- [TASK GOAL]: Starting at the line containing "Reconstruct this image" and ending at the line containing "from mathutils import Vector, Matrix", reproduce each line exactly as written, with both end lines included and all pictures omitted.

- [EXERCISE MATERIALS]:
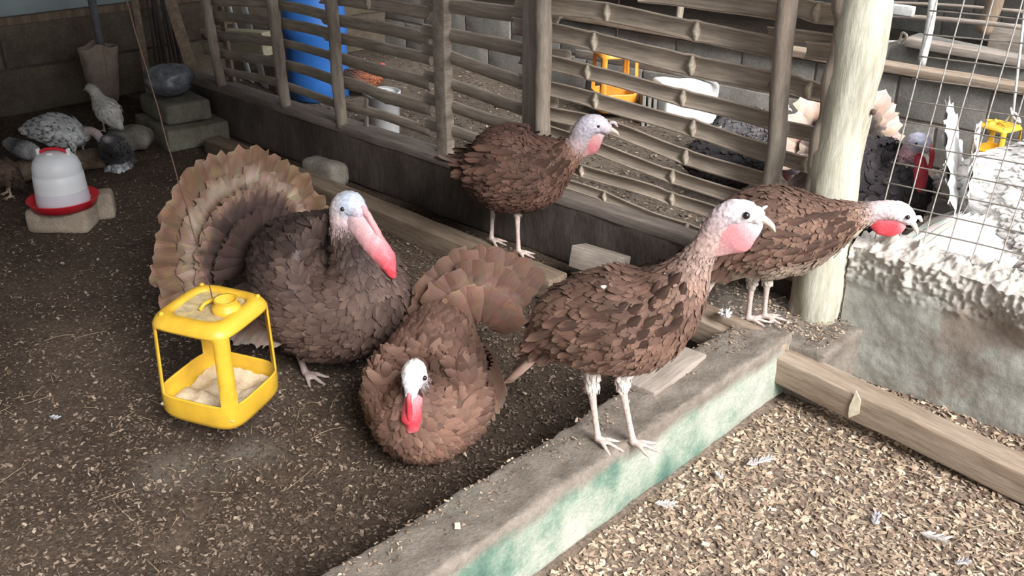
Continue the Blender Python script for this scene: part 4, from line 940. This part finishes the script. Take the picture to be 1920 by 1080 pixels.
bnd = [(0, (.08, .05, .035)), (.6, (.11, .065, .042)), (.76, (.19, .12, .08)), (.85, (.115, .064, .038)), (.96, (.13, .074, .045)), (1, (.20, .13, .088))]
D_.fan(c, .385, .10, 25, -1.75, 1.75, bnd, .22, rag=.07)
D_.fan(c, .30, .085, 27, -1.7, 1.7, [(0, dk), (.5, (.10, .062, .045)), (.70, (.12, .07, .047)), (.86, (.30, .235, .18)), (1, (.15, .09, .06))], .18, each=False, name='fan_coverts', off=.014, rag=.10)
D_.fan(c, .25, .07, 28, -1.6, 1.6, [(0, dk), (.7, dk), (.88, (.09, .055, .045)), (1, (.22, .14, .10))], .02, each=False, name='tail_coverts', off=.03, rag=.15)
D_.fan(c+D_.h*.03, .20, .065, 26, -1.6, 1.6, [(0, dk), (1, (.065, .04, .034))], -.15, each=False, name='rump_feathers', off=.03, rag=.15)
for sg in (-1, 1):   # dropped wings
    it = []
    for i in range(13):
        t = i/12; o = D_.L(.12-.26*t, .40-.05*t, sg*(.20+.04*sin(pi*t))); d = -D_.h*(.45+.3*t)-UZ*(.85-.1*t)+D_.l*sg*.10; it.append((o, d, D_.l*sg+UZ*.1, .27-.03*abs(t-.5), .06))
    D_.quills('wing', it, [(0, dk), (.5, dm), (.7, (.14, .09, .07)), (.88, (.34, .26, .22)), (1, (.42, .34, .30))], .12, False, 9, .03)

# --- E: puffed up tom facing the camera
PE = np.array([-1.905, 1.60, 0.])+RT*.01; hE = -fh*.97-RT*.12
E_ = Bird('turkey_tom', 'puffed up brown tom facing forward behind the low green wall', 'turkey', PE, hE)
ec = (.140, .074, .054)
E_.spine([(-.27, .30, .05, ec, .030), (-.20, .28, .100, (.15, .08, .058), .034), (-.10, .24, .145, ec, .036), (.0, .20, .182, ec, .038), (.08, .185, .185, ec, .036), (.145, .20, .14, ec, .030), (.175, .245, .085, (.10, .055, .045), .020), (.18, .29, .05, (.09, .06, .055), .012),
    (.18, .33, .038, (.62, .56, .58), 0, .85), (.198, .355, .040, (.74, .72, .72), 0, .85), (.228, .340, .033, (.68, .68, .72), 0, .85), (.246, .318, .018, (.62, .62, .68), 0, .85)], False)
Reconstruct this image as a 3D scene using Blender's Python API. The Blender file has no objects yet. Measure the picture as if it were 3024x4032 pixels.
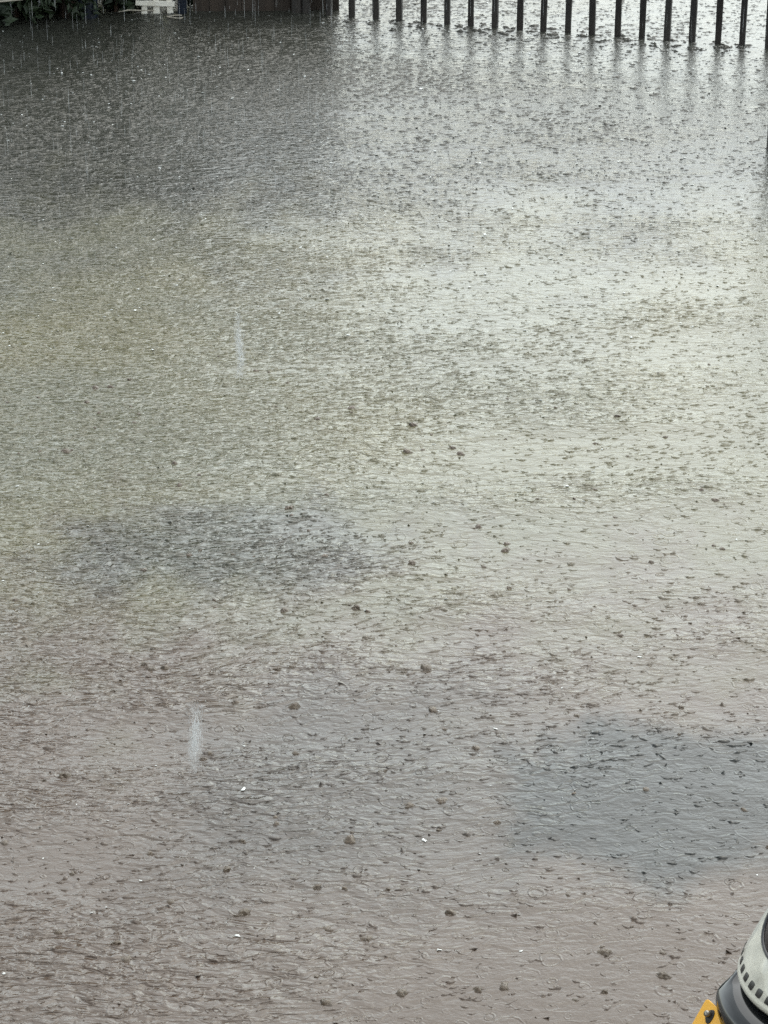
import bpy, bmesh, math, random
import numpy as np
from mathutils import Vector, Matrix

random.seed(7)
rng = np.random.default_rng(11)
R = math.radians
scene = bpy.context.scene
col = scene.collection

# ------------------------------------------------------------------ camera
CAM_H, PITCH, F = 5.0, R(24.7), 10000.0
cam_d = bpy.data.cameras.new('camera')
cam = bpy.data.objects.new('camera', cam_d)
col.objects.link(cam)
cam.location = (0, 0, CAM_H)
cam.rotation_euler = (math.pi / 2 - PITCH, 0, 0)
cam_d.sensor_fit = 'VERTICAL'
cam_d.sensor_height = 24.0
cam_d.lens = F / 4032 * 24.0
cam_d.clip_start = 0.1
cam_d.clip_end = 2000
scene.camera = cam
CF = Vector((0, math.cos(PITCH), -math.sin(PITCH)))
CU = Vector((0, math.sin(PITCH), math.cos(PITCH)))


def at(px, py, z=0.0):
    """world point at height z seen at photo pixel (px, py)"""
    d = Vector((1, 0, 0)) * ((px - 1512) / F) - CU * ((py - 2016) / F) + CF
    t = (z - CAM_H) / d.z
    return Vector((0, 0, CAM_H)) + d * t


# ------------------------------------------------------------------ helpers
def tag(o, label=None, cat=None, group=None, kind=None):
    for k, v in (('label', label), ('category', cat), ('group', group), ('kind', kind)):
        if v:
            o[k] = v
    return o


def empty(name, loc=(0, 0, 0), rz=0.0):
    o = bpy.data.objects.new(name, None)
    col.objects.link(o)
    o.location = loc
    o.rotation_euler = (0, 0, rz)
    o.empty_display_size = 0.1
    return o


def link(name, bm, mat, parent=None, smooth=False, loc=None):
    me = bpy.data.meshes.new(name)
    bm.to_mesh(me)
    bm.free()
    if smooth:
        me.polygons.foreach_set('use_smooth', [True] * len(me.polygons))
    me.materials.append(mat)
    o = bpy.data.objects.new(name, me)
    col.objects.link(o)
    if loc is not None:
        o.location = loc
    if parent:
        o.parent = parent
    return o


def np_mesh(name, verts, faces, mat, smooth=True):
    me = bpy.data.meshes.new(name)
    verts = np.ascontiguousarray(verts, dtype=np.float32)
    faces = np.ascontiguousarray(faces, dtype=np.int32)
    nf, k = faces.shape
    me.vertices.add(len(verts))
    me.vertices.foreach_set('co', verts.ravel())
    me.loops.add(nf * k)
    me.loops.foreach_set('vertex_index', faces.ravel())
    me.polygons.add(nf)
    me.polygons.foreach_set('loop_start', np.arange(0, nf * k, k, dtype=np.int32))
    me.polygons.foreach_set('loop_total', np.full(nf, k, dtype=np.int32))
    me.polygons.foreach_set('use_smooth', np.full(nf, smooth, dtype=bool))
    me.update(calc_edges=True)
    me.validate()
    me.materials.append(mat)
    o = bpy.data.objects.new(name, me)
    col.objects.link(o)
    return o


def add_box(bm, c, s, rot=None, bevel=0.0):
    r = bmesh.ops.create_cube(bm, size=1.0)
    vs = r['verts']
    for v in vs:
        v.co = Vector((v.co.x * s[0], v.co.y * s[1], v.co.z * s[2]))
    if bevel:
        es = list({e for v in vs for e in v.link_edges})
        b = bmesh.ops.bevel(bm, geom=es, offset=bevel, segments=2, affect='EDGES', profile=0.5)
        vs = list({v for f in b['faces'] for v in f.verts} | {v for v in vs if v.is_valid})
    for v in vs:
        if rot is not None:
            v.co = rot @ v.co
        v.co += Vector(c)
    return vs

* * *

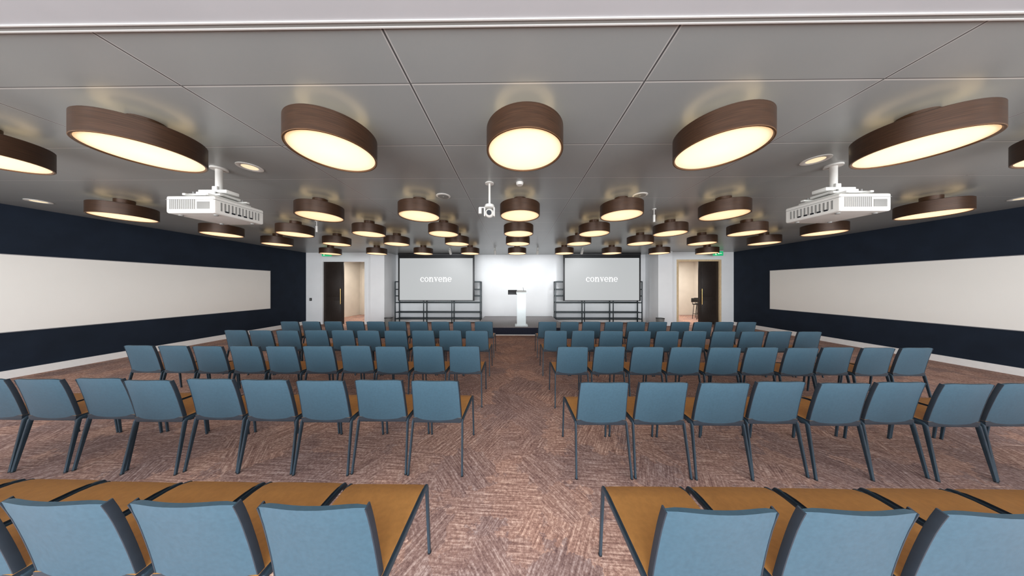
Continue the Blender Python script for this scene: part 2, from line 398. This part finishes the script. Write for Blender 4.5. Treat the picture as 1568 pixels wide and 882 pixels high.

- [TASK SOLUTION]:
Reconstruct this image as a 3D scene using Blender's Python API. The Blender file has no objects yet. Measure the picture as if it were 3024x4032 pixels.
import bpy, bmesh, math, random
import numpy as np
from mathutils import Vector, Matrix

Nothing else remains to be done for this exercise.